Enclosure, Brownstown, Co. Kilkenny
Co. Kilkenny |
Enclosures
Beneath a field of tillage in Brownstown, County Kilkenny, a pair of ancient enclosures survive only as ghostly outlines, invisible to anyone standing on the ground but legible from the sky.
The larger of the two is an oval shape, roughly 40 metres along its northwest to southeast axis and about 31 metres across, its boundary defined by a fosse, a rock-cut or earthen ditch, that left no upstanding trace but impressed itself into the subsoil deeply enough to affect how crops grow above it. On a dry summer, the differential in soil moisture causes the vegetation to respond differently over the buried ditch, producing what archaeologists call a cropmark, a faint but telling discolouration that satellite cameras can resolve long after ploughing has erased everything visible at surface level.

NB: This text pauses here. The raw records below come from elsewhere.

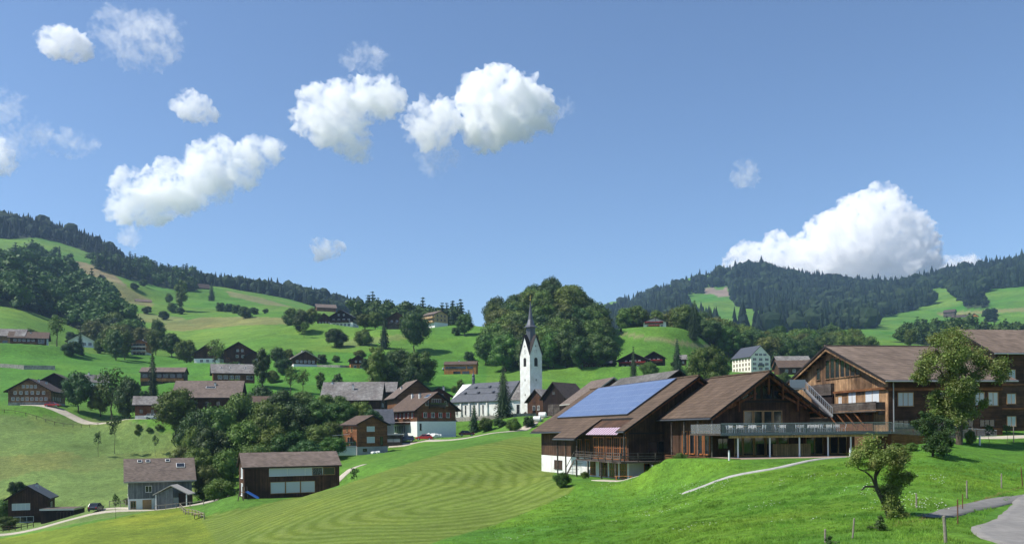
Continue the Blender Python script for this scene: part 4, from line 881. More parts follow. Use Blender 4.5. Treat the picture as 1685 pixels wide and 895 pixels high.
# --- behind the hall
house('old dark barn with a clipped gable and tall plank doors beside the tower', 929, 685, 224, 58, 10.5, 6.6, 5.0, 3.6, 'wood_black', 'tile_dark', 0, ov=.7, ovg=.6, name='barn', cat='barn', wins=[('W', 0, 0, 5.6, 1, .7, .7, wk(frame='frame_dark'))], door=[('W', -.9, .1, 1.7, 3.0, 'wood_grey'), ('W', .95, .1, 1.7, 3.0, 'wood_grey')])
house('low grey roofed house half hidden between the tower and the old barn', 903, 683, 240, 40, 9, 8, 4.0, 3.0, 'wood_dark', 'tile_grey', 0, ov=.7, ovg=.6, chim=[(1, -1, .7)], wins=[('W', -1, 1, 1.5, 2, .9, 1.1)])
house('farmhouse with a pale pinkish roof and yellow shutters behind the solar hall', 992, 700, 188, 110, 13, 13.5, 5.3, 4.7, 'wood_dark', 'tile_pink', 0, ov=1.0, ovg=.8, fascia='fascia_light', wins=[('N', -4.5, 4, 4.0, 4, .9, 1.2, wk(shut='frame_wood'))])
house('big barn with a grey shingle roof directly behind the solar hall', 1067, 712, 157, 116.8, 22, 13, 6.4, 4.1, 'wood_black', 'tile_slate', 0, ov=.9, ovg=.8, name='barn', cat='barn')
house('three floored chalet with bright windows on the meadow right of the wooded hill', 979, 607, 368, 84, 9, 9.0, 4.2, 2.2, 'wood_brown', 'tile_brown', 0, ov=1.0, ovg=1.0, name='chalet', fascia='fascia_light', wins=[('W', -3.4, 3.4, 2.6, 5, .8, .85), ('W', -1.8, 1.8, 4.4, 3, .8, .8), ('W', -3.2, 3.2, .6, 4, .9, .9)], balc=[('W', -4.5, 4.5, 2.1, wk(wall='wood_brown', dep=.9, h=.6))])
house('tiny dark shed with a blue grey roof beside the bright windowed chalet', 1004, 606, 372, 5, 4.0, 4, 2.2, 1.2, 'wood_black', 'metal_dark', 0, ov=.4, ovg=.3, name='shed', cat='shed')
house('dark farmhouse with red geraniums along its balcony', 1046, 608, 386, 78, 12, 13, 4.0, 3.0, 'wood_black', 'tile_dark', 0, ov=1.2, ovg=1.0, wins=[('W', -4.5, 4.5, .5, 5, 1.0, 1.1), ('W', -3, 3, 2.9, 4, .8, .8)], balc=[('W', -6, 6, 2.1, wk(flowers='flower_red', wall='wood_brown'))])
house('second dark gabled house with a red balcony right behind the geranium farmhouse', 1078, 605, 396, 84, 9, 8.5, 4.6, 2.4, 'wood_black', 'tile_dark', 0, ov=1.0, ovg=1.0, wins=[('W', -2, 2, 3.0, 3, .8, .8)], balc=[('W', -4, 4, 2.4, wk(flowers='flower_red', wall='wood_brown'))])
house('white gabled chalet with two red flowered balconies on the meadow crest', 1077, 541, 448, 92, 10, 11.6, 2.9, 2.3, 'plaster', 'tile_dark', 0, ov=1.2, ovg=1.2, name='chalet', gable='plaster', wins=[('W', -3.6, 3.6, .5, 5, 1.0, .9), ('W', -3, 3, 2.5, 4, .9, .8)], balc=[('W', -5.2, 4.2, 2.1, wk(flowers='flower_red', wall='wood_brown')), ('W', -3.4, 2.4, .4, wk(flowers='flower_red', wall='wood_brown'))])
house('small grey roofed hut left of the round chestnut tree', 1120, 606, 400, 4, 5, 5, 4.2, 1.9, 'wood_dark', 'tile_grey', 0, ov=.6, ovg=.5, name='hut', cat='hut', wins=[('S', -1, 1, 2.2, 2, .7, .8)])
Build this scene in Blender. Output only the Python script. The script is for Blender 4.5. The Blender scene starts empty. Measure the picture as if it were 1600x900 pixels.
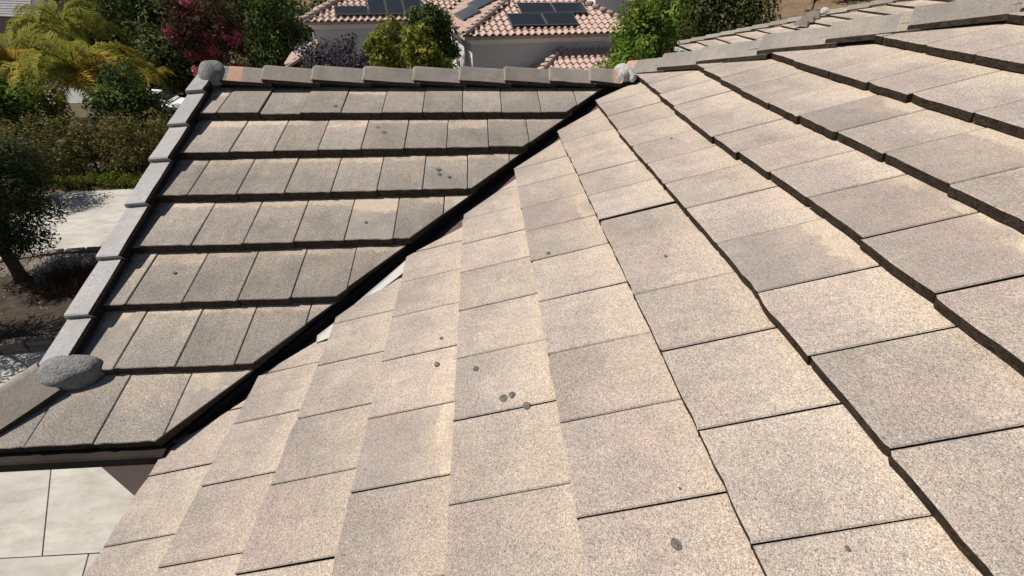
import bpy, bmesh, math, random
import numpy as np
from mathutils import Vector, Matrix
rng = np.random.default_rng(7)
random.seed(7)
S = bpy.context.scene
COL = S.collection

# ------------------------------------------------------------------ camera
cam_d = bpy.data.cameras.new('camera')
cam = bpy.data.objects.new('camera', cam_d); COL.objects.link(cam)
R_, U_, F_ = (0.9976, -0.0669, 0.0155), (0.0291, 0.6172, 0.7863), (0.0622, 0.784, -0.6176)
cam.matrix_world = Matrix(((R_[0], U_[0], -F_[0], 2.1642), (R_[1], U_[1], -F_[1], -0.3448),
                           (R_[2], U_[2], -F_[2], 2.1633), (0, 0, 0, 1)))
cam_d.sensor_width = 36; cam_d.lens = 14.614
cam_d.clip_start = 0.05; cam_d.clip_end = 3000
S.camera = cam
# ------------------------------------------------------------------ light
SUN = Vector((-0.60, 0.05, 0.80)).normalized()
w = bpy.data.worlds.new('World'); S.world = w; w.use_nodes = True
nt = w.node_tree
sky = nt.nodes.new('ShaderNodeTexSky'); sky.sky_type = 'NISHITA'; sky.sun_disc = False
sky.sun_elevation = math.asin(SUN.z); sky.sun_rotation = math.atan2(SUN.x, SUN.y)
bg = nt.nodes['Background']; bg.inputs['Strength'].default_value = 0.05
nt.links.new(sky.outputs[0], bg.inputs[0])
sl = bpy.data.lights.new('sun', 'SUN'); sl.energy = 5.0; sl.angle = math.radians(0.5); sl.color = (1.0, 0.95, 0.87)
so = bpy.data.objects.new('sun', sl); COL.objects.link(so)
so.rotation_euler = (-SUN).to_track_quat('-Z', 'Y').to_euler()
so.location = (0, 0, 30)
S.view_settings.view_transform = 'Standard'; S.view_settings.look = 'None'
S.view_settings.exposure = 0.3; S.view_settings.gamma = 1.0; S.view_settings.use_curve_mapping = False

# ------------------------------------------------------------------ helpers
def link(o, parent=None):
    COL.objects.link(o)
    if parent is not None: o.parent = parent
    return o
def mesh(name, verts, faces, mats=(), mi=None, smooth=False):
    me = bpy.data.meshes.new(name)
    me.from_pydata([tuple(map(float, v)) for v in verts], [], faces)
    for m_ in mats: me.materials.append(m_)
    if mi is not None: me.polygons.foreach_set('material_index', mi)
    if smooth: me.polygons.foreach_set('use_smooth', [True]*len(me.polygons))
    me.update()
    return me
def obj(name, me, parent=None, mat=None):
    o = bpy.data.objects.new(name, me)
    link(o, parent)
    if mat is not None: o.matrix_basis = mat
    return o
def tag(o, label=None, cat=None, group=None, kind=None):
    if label: o['label'] = label
    if cat: o['category'] = cat
    if group: o['group'] = group
    if kind: o['kind'] = kind
    return o
def thing(name, label, cat, loc=(0, 0, 0), rz=0, group=None):
    o = bpy.data.objects.new(name, None); o.empty_display_size = .2
    link(o); o.location = loc; o.rotation_euler = (0, 0, rz)
    return tag(o, label, cat, group)
class MB:
    """collects shapes into one mesh"""
    def __init__(s): s.v = []; s.f = []; s.m = []
    def add(s, vs, fs, mi=0):
        b = len(s.v); s.v += [tuple(x) for x in vs]; s.f += [tuple(i+b for i in f) for f in fs]; s.m += [mi]*len(fs); return s
    def box(s, a, b, mi=0):
        x0, y0, z0 = a; x1, y1, z1 = b
        return s.add([(x0,y0,z0),(x1,y0,z0),(x1,y1,z0),(x0,y1,z0),(x0,y0,z1),(x1,y0,z1),(x1,y1,z1),(x0,y1,z1)],
              [(0,3,2,1),(4,5,6,7),(0,1,5,4),(1,2,6,5),(2,3,7,6),(3,0,4,7)], mi)
    def prism(s, poly, off, mi=0):
        """poly = 3d points, extruded by vector off"""
        n = len(poly); off = Vector(off)
        vs = [Vector(p) for p in poly] + [Vector(p)+off for p in poly]
        nrm = (vs[1]-vs[0]).cross(vs[2]-vs[1])
        fs = [tuple(range(n)), tuple(range(2*n-1, n-1, -1))] + [(i, n+i, n+(i+1) % n, (i+1) % n) for i in range(n)]
        if nrm.dot(off) > 0: fs = [tuple(reversed(f)) for f in fs]
        return s.add(vs, fs, mi)
    def tube(s, pts, rad, n=7, mi=0, cap=True):
        pts = [Vector(p) for p in pts]; vs = []; fs = []
        for i, p in enumerate(pts):
            t = (pts[min(i+1, len(pts)-1)]-pts[max(i-1, 0)]).normalized()
            a = t.cross(Vector((0.31, 0.95, 0.12))).normalized(); b = t.cross(a)
            r = rad[i] if hasattr(rad, '__len__') else rad
            for k in range(n):
                th = 2*math.pi*k/n; vs.append(p+a*(r*math.cos(th))+b*(r*math.sin(th)))
        for i in range(len(pts)-1):
            for k in range(n):
                fs.append((i*n+k, i*n+(k+1) % n, (i+1)*n+(k+1) % n, (i+1)*n+k))
        if cap: fs += [tuple(range(n-1, -1, -1)), tuple((len(pts)-1)*n+k for k in range(n))]
        return s.add(vs, fs, mi)
    def build(s, name, mats, parent=None, mat=None, smooth=False):
        if not isinstance(mats, (list, tuple)): mats = [mats]
        return obj(name, mesh(name, s.v, s.f, mats, s.m, smooth), parent, mat)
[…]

The enclosure was identified and reported by Jean-Charles Caillère using Google Earth imagery dated 10 August 2022. Immediately to the west sits a smaller circular enclosure, a companion site that was apparently still visible as an earthwork until around 1970, when it too disappeared into the cultivated landscape. The relationship between the two is not fully resolved. The larger oval may have been built to adjoin the smaller circle, the two forming a conjoined complex of the kind occasionally found in Irish early medieval settlement archaeology, where a main enclosure and a subsidiary one shared a boundary or gateway. Alternatively, the oval may be the older of the two, predating its neighbour by a period that is, for now, impossible to determine without excavation.
Both sites remain under active tillage, with no physical presence to observe at ground level. Their existence depends entirely on the right atmospheric conditions, the right crop, and a camera overhead at the right moment in a dry August.